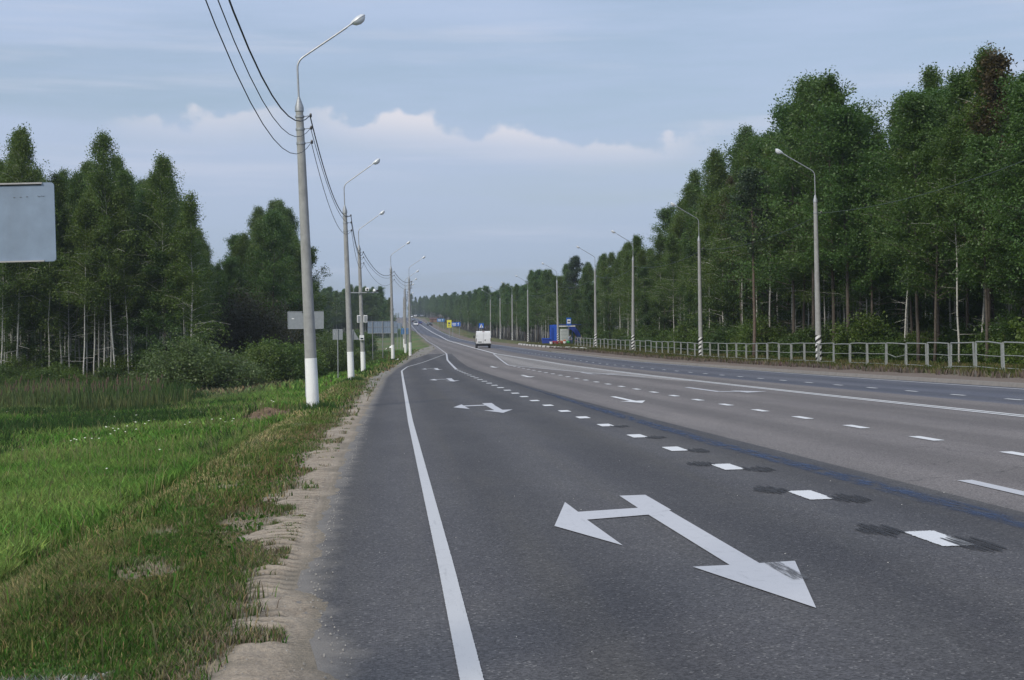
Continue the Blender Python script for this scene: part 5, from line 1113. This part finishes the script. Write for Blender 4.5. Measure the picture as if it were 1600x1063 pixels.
# small square and triangle
y = 95.0; x = PX(527.8, y); g_ = T(x, y); zc = PZ(522, y)-g_; e = empty('road_sign', (x, y, g_), 0, 'small square sign seen from behind on a thin post between the first two poles', 'sign')
MB().box((0,0,zc),(.66,.02,.70), bev=.009).build('panel', GREYP, e); MB().tube([(0,-.04,-.3),(0,-.04,zc+.33)], .035, 8).build('post', GALV, e); MB().box((0,-.03,zc+.28),(.12,.03,.05)).build('clamp', BLK, e); MB().box((-.22,-.014,zc+.03),(.07,.004,.03)).build('sticker', WHITE, e)
y = 104.0; x = PX(551.5, y); g_ = T(x, y); zc = PZ(524, y)-g_; e = empty('warning_sign', (x, y, g_), 0, 'triangular sign seen from behind beside the second lamp pole', 'sign')
m = MB(); m.add([(-.45,-.01,zc-.3),(.45,-.01,zc-.3),(0,-.01,zc+.47),(-.45,.01,zc-.3),(.45,.01,zc-.3),(0,.01,zc+.47)], [(0,1,2),(5,4,3),(0,3,4,1),(1,4,5,2),(2,5,3,0)]); m.build('panel', GREYP, e); MB().tube([(0,-.045,-.3),(0,-.045,zc+.35)], .035, 8).build('post', GALV, e)
# corrugated board
y = 165.; x = PX(598, y); g_ = T(x, y); zc = PZ(511.3, y)-g_; e = empty('direction_board', (x, y, g_), 0, 'wide ribbed direction board seen from behind, left of the fourth pole', 'sign')
for k in range(12): MB().box((-1.57+k*.285,0,zc),(.275,.03,1.40), bev=.01).build('panel_strip', SIGNB, e)
m = MB(); m.box((0,-.03,zc+.02),(3.4,.03,.05)); m.box((0,-.03,zc-.69),(3.4,.03,.06)); m.box((0,-.03,zc+.69),(3.4,.03,.03)); m.build('crossbar', GALV, e)
for px in (-1.15, 0, 1.15): MB().tube([(px,-.08,-.3),(px,-.08,zc+.68)], .05, 8).build('post', GALV, e)
for px, py, yy_, wd, ht, mat, nm, lb in [(623.5, 509.5, 240, .95, .95, SIGNB, 'road_sign', 'small pale sign back right of the ribbed board'), (633.5, 518, 205, 1.15, .85, SBLUEF, 'blue_sign', 'blue board glimpsed behind the cluster of poles'), (621, 492.5, 470, 1.35, 1.5, simple('billboard_pale', (.42,.50,.60), .5), 'billboard', 'pale square billboard high on the far left rise')]:
    x = PX(px, yy_); g_ = T(x, yy_); zc = PZ(py, yy_)-g_; signpost(nm, x, yy_, g_, zc, wd, ht, mat, lb, 'sign', (-wd*.3, wd*.3), .04)
# a thin post and litter
x, y = PX(600, 150), 150; 
def rag(x, y, z, s, label):
    m = MB(); V = []; 
    for i in range(5):
        for j in range(5): V.append((x+(i-2)*s*.25+random.uniform(-.04,.04)*s, y+(j-2)*s*.2, z+s*(.25+.35*math.sin(i*1.3+j)*.5+.12*i)+random.uniform(0,.1)*s))
    m.add(V, [(i*5+j, i*5+j+1, (i+1)*5+j+1, (i+1)*5+j) for i in range(4) for j in range(4)]); return tag(m.build('white_rag', WHITE), label, 'litter')
x = PX(607.5, 128); rag(x, 128, T(x, 128)+1.0, .55, 'scrap of white plastic caught on the grass left of the fourth pole'); x = PX(620, 131); rag(x, 131, T(x, 131), .25, 'small pale scrap lying at the foot of the fourth pole')
tag(MB().tube([(PX(607.5,128), 128, T(PX(607.5,128), 128)-.1), (PX(607.5,128), 128.02, T(PX(607.5,128), 128)+1.15)], .02, 5).build('stick', BROWN), 'thin stick holding up the white plastic scrap', 'stick')

# ------------------------------------------------------------------ tell look-alikes apart by their order
ORD = ['first', 'second', 'third', 'fourth', 'fifth', 'sixth', 'seventh', 'eighth', 'ninth', 'tenth', 'eleventh', 'twelfth', 'thirteenth', 'fourteenth', 'fifteenth']
bylab = {}
for o in bpy.data.objects:
    if o.parent is None and 'label' in o and o.get('kind') is None: bylab.setdefault(o['label'], []).append(o)
for lb, L_ in bylab.items():
    if len(L_) < 2: continue
    if 'front rows' in lb and len(L_) <= 15:
        L_.sort(key=lambda o: math.atan2(o.location.x, o.location.y))
        for k, o in enumerate(L_): o['label'] = lb+', '+ORD[k]+' from left'
    elif 'dash' in lb or 'kerb stone' in lb or 'scar' in lb:
        L_.sort(key=lambda o: o.location.y)
        for k, o in enumerate(L_[:15]): o['label'] = lb+', '+ORD[k]+' of these from the camera'
    elif 'clump left' in lb:
        L_.sort(key=lambda o: math.atan2(o.location.x, o.location.y))
        for k, o in enumerate(L_): o['label'] = lb+', '+ORD[k]+' from left'
for o in bpy.data.objects:
    if o.parent is None and 'label' in o and len(o['label'].split()) > 16: o['label'] = o['label'].replace('of these from the camera', 'from camera').replace(' with dark trunk', '').replace(' with white bark', '').replace('slender birch', 'slim white birch')

# ------------------------------------------------------------------ haze
hz = MB().box((0, 1550, 20),(4200, 3300, 96)).build('haze', None if False else MATS['wire'])
m, nb, out = newmat('haze_air'); pv = nb.n('ShaderNodeVolumePrincipled'); pv.inputs['Color'].default_value = (.80, .88, 1, 1); pv.inputs['Density'].default_value = .00026; pv.inputs['Anisotropy'].default_value = .2
nb.l(pv.outputs[0], out.inputs['Volume']); hz.data.materials.clear(); hz.data.materials.append(m); tag(hz, 'thin summer haze over the road and woods', kind='stuff')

» WHAT THE EXERCISE ASKS
Reproduce the material above verbatim; omit every picture.

» ANSWER FOR THIS EXERCISE
Continue the Blender Python script for this scene: part 5, from line 1113. This part finishes the script. Write for Blender 4.5. Measure the picture as if it were 1600x1063 pixels.
# small square and triangle
y = 95.0; x = PX(527.8, y); g_ = T(x, y); zc = PZ(522, y)-g_; e = empty('road_sign', (x, y, g_), 0, 'small square sign seen from behind on a thin post between the first two poles', 'sign')
MB().box((0,0,zc),(.66,.02,.70), bev=.009).build('panel', GREYP, e); MB().tube([(0,-.04,-.3),(0,-.04,zc+.33)], .035, 8).build('post', GALV, e); MB().box((0,-.03,zc+.28),(.12,.03,.05)).build('clamp', BLK, e); MB().box((-.22,-.014,zc+.03),(.07,.004,.03)).build('sticker', WHITE, e)
y = 104.0; x = PX(551.5, y); g_ = T(x, y); zc = PZ(524, y)-g_; e = empty('warning_sign', (x, y, g_), 0, 'triangular sign seen from behind beside the second lamp pole', 'sign')
m = MB(); m.add([(-.45,-.01,zc-.3),(.45,-.01,zc-.3),(0,-.01,zc+.47),(-.45,.01,zc-.3),(.45,.01,zc-.3),(0,.01,zc+.47)], [(0,1,2),(5,4,3),(0,3,4,1),(1,4,5,2),(2,5,3,0)]); m.build('panel', GREYP, e); MB().tube([(0,-.045,-.3),(0,-.045,zc+.35)], .035, 8).build('post', GALV, e)
# corrugated board
y = 165.; x = PX(598, y); g_ = T(x, y); zc = PZ(511.3, y)-g_; e = empty('direction_board', (x, y, g_), 0, 'wide ribbed direction board seen from behind, left of the fourth pole', 'sign')
for k in range(12): MB().box((-1.57+k*.285,0,zc),(.275,.03,1.40), bev=.01).build('panel_strip', SIGNB, e)
m = MB(); m.box((0,-.03,zc+.02),(3.4,.03,.05)); m.box((0,-.03,zc-.69),(3.4,.03,.06)); m.box((0,-.03,zc+.69),(3.4,.03,.03)); m.build('crossbar', GALV, e)
for px in (-1.15, 0, 1.15): MB().tube([(px,-.08,-.3),(px,-.08,zc+.68)], .05, 8).build('post', GALV, e)
for px, py, yy_, wd, ht, mat, nm, lb in [(623.5, 509.5, 240, .95, .95, SIGNB, 'road_sign', 'small pale sign back right of the ribbed board'), (633.5, 518, 205, 1.15, .85, SBLUEF, 'blue_sign', 'blue board glimpsed behind the cluster of poles'), (621, 492.5, 470, 1.35, 1.5, simple('billboard_pale', (.42,.50,.60), .5), 'billboard', 'pale square billboard high on the far left rise')]:
    x = PX(px, yy_); g_ = T(x, yy_); zc = PZ(py, yy_)-g_; signpost(nm, x, yy_, g_, zc, wd, ht, mat, lb, 'sign', (-wd*.3, wd*.3), .04)
# a thin post and litter
x, y = PX(600, 150), 150; 
def rag(x, y, z, s, label):
    m = MB(); V = []; 
    for i in range(5):
        for j in range(5): V.append((x+(i-2)*s*.25+random.uniform(-.04,.04)*s, y+(j-2)*s*.2, z+s*(.25+.35*math.sin(i*1.3+j)*.5+.12*i)+random.uniform(0,.1)*s))
    m.add(V, [(i*5+j, i*5+j+1, (i+1)*5+j+1, (i+1)*5+j) for i in range(4) for j in range(4)]); return tag(m.build('white_rag', WHITE), label, 'litter')
x = PX(607.5, 128); rag(x, 128, T(x, 128)+1.0, .55, 'scrap of white plastic caught on the grass left of the fourth pole'); x = PX(620, 131); rag(x, 131, T(x, 131), .25, 'small pale scrap lying at the foot of the fourth pole')
tag(MB().tube([(PX(607.5,128), 128, T(PX(607.5,128), 128)-.1), (PX(607.5,128), 128.02, T(PX(607.5,128), 128)+1.15)], .02, 5).build('stick', BROWN), 'thin stick holding up the white plastic scrap', 'stick')

# ------------------------------------------------------------------ tell look-alikes apart by their order
ORD = ['first', 'second', 'third', 'fourth', 'fifth', 'sixth', 'seventh', 'eighth', 'ninth', 'tenth', 'eleventh', 'twelfth', 'thirteenth', 'fourteenth', 'fifteenth']
bylab = {}
for o in bpy.data.objects:
    if o.parent is None and 'label' in o and o.get('kind') is None: bylab.setdefault(o['label'], []).append(o)
for lb, L_ in bylab.items():
    if len(L_) < 2: continue
    if 'front rows' in lb and len(L_) <= 15:
        L_.sort(key=lambda o: math.atan2(o.location.x, o.location.y))
        for k, o in enumerate(L_): o['label'] = lb+', '+ORD[k]+' from left'
    elif 'dash' in lb or 'kerb stone' in lb or 'scar' in lb:
        L_.sort(key=lambda o: o.location.y)
        for k, o in enumerate(L_[:15]): o['label'] = lb+', '+ORD[k]+' of these from the camera'
    elif 'clump left' in lb:
        L_.sort(key=lambda o: math.atan2(o.location.x, o.location.y))
        for k, o in enumerate(L_): o['label'] = lb+', '+ORD[k]+' from left'
for o in bpy.data.objects:
    if o.parent is None and 'label' in o and len(o['label'].split()) > 16: o['label'] = o['label'].replace('of these from the camera', 'from camera').replace(' with dark trunk', '').replace(' with white bark', '').replace('slender birch', 'slim white birch')

# ------------------------------------------------------------------ haze
hz = MB().box((0, 1550, 20),(4200, 3300, 96)).build('haze', None if False else MATS['wire'])
m, nb, out = newmat('haze_air'); pv = nb.n('ShaderNodeVolumePrincipled'); pv.inputs['Color'].default_value = (.80, .88, 1, 1); pv.inputs['Density'].default_value = .00026; pv.inputs['Anisotropy'].default_value = .2
nb.l(pv.outputs[0], out.inputs['Volume']); hz.data.materials.clear(); hz.data.materials.append(m); tag(hz, 'thin summer haze over the road and woods', kind='stuff')